Under the illegal re-entry statute, 8 U.S.C. § 1326, any individual who has previously been deported and then returns unlawfully commits an automatic felony punishable by up to two years in prison.
The remaining deportees were in the country illegally through either illegal entry or visa overstay. Under Title 8 of the U.S. Code, unlawful presence alone is a deportable offense regardless of criminal history.
Another factor inflating the “non-criminal” numbers is what ICE refers to as collateral arrests. Under current 2025 and 2026 guidelines, officers are instructed to arrest any undocumented individual they encounter while executing a warrant for someone else. If ICE goes to a home or apartment complex to arrest one person for a violent felony and encounters additional illegal aliens, all are arrested. In the data, this appears as one criminal arrest alongside multiple non-criminal administrative arrests, even though all are unlawfully present.
ICE has also returned to a no-exemptions enforcement posture. Under earlier policies, agents might have arrested a criminal target and left undocumented family members behind. Now, everyone present without legal status is generally taken into custody. As enforcement has shifted away from jail-based arrests and toward at-large community operations, officers are increasingly encountering entire households. This shift lowers the percentage of arrests involving criminal charges without changing the total number of people legally subject to removal.
A second major category counted as “non-criminal” consists of individuals with final orders of removal. Recent 2025 and 2026 trends show that roughly 30 to 40 percent of interior ICE arrests involve people who were already ordered to leave by an immigration judge but failed to comply.
ICE has expanded its focus on Fugitive Operations, targeting those who skipped court or ignored deportation orders. While these individuals may not have committed a new street crime, they are fugitives under immigration law, which further explains why they are labeled “non-criminal” in media reporting.
Taken together, the widely cited 14 percent figure is a statistical artifact of broad enforcement rather than evidence of indiscriminate targeting. When enforcement is applied to entire households and long-standing immigration fugitives, the criminal percentage inevitably declines. Yet in every case, whether a primary target, a collateral arrest, or a fugitive from a prior court order, one hundred percent are unlawfully present and legally subject to removal.

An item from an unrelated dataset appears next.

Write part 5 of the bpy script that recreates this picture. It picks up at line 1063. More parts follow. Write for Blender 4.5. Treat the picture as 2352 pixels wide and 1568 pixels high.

If Democrats are genuinely concerned about the ratio of violent offenders to individuals with no criminal record, they could significantly alter that ratio by turning over violent offenders and convicted criminals currently shielded by sanctuary jurisdictions. As of February 10, 2026, the Department of Homeland Security has directly accused California of releasing thousands of criminal offenders who could have been deported if local authorities had cooperated with ICE.
California’s sanctuary policies, particularly Senate Bill 54, restrict local law enforcement from notifying ICE or honoring detainers that request offenders be held for pickup. On February 6, 2026, DHS reported that since January 20, 2025, California jurisdictions released 4,561 criminal illegal aliens into the community despite active ICE detainers.
DHS states these releases included individuals charged with or convicted of 31 homicides, 661 assaults, and 234 sexual offenses. Had those offenders been transferred to ICE custody, they would have been deported, substantially increasing the proportion of deportees with serious criminal records.
The dispute has intensified amid a broader clash between Sacramento and Washington. ICE Acting Director Todd Lyons recently urged California officials to honor detainers for 33,179 illegal aliens currently held in the state’s jails and prisons. DHS claims this group includes nearly 400 murderers and more than 1,200 sexual predators.
Governor Gavin Newsom’s office has dismissed those figures as misleading, arguing that California cooperates with ICE for inmates convicted of serious or violent felonies in state prisons. At the same time, the state continues to restrict cooperation in county jails, where many offenders are held pretrial or for offenses classified as non-serious under state law.
By blocking ICE access to violent offenders already in custody, sanctuary jurisdictions force enforcement into the community. When agents search for a single criminal target, they frequently arrest additional undocumented individuals in the same household or neighborhood.
That policy choice inflates non-criminal arrest numbers and drives down the apparent percentage of violent offenders, producing the very statistics now being cited as evidence of misconduct.